Fueron, en su mayoría, mujeres que nunca se casaron, o que dilataron la entrada al matrimonio, para proporcionar los chavos y los diseños que harían posible la transformación de un Puerto Rico de casitas rústicas y precariedades a uno de casas espaciosas, hechas en cemento y con facilidades modernas. Fueron ellas las que contribuyeron decisivamente a la abundancia relativa en la cocina y la mesa puertorriqueña y al mejoramiento en la salud, la higiene y el vestir que se comienzan a observar a partir de los 1950s y ’60s y, sobre todo, durante los ’70s y los ’80s. Se trataba de una intervención de primer orden, por supuesto, pues sin la modernización del hogar, no era posible cumplir con los requisitos de urbanidad y sanidad que la modernidad exigía desde la escuela, la universidad y las instituciones cívicas. Fueron ellas las que ayudaron a que los menores pasáramos por la escuela con menos estrecheces y a que luego fuéramos a la universidad. No me cabe la menor duda de que, en una infinidad de hogares puertorriqueños, este fue un proyecto de mujeres, de mujeres con el perfil espiritual de las tías de Pierdencuentra –aunque sus perfiles económicos y los años en que ellas asumen las riendas de la transformación puedan variar.
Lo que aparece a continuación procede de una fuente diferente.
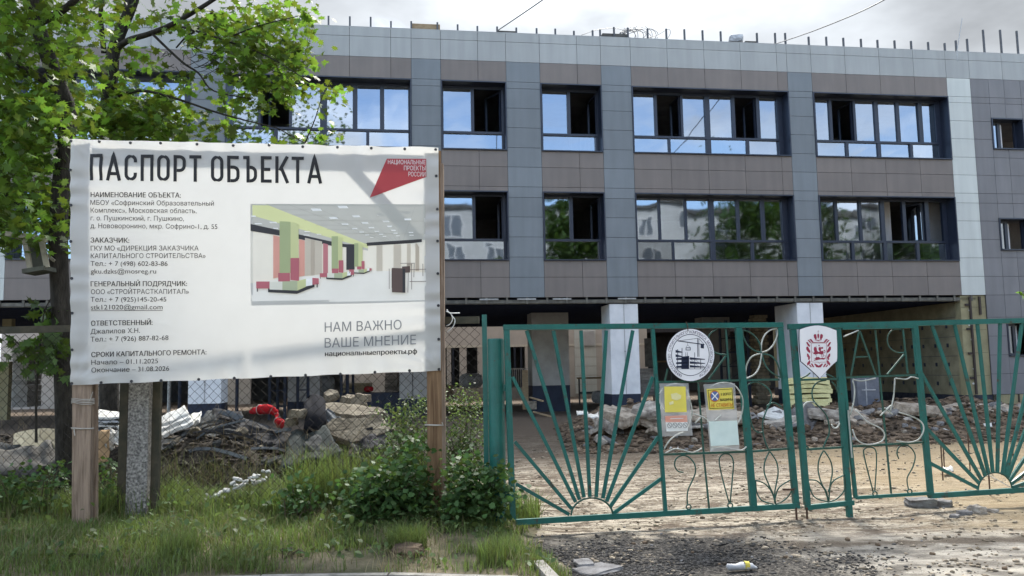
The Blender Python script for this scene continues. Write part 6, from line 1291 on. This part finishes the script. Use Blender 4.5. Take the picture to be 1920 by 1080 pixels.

Las maestras de Economía Doméstica, Salud y Comercio también debieron haber sido instrumentales en este proceso histórico. En efecto, a pesar de la crítica acertada que se le ha hecho a estas disciplinas desde una perspectiva feminista, yo intuyo que mucho del espíritu transformador de las mujeres que modernizaron el orden de la casa debió haber sido alentado por las clases de Economía Doméstica, Salud y Comercio que integraban los currículos de las escuelas intermedia y superior de Puerto Rico durante los años del desarrollismo. Los varones y el aprendizaje de las Artes Industriales y de los programas vocacionales, de otros modos, también contribuirían. Pero no: en la mayoría de las casas los varones eran demasiado dados a casarse o a irse. Las hijas, las tías y las madres jóvenes, en cambio, asumirían esa responsabilidad central desde una posición un tanto fluctuante entre el profesionalismo y la domesticidad. Así que, independientemente de los desaciertos del proyecto de modernización de Puerto Rico, en esas tías, y en sus homólogas en todos los rincones de la Isla y en la diáspora, hay un heroísmo tocante a la modernización de la casa y de la familia puertorriqueña que, hasta donde yo sé, los historiadores y los críticos culturales han pasado por alto. Se trata de un aspecto de la modernización al que se le ven las costuras y las grietas, por supuesto, como sucede con todo lo que toca a la modernización del país y a la modernidad en general; pero se trata también de uno de sus aspectos más visibles y duraderos, especialmente hoy, cuando el desarrollo urbano e industrial comienza a exhibir un cariz de ruina en sus zonas más emblemáticas.
No te digo más, por ahora; ya que me he extendido demasiado. Más que otra cosa, quería felicitarte por una obra tan lograda y hacerte saber que me encantó.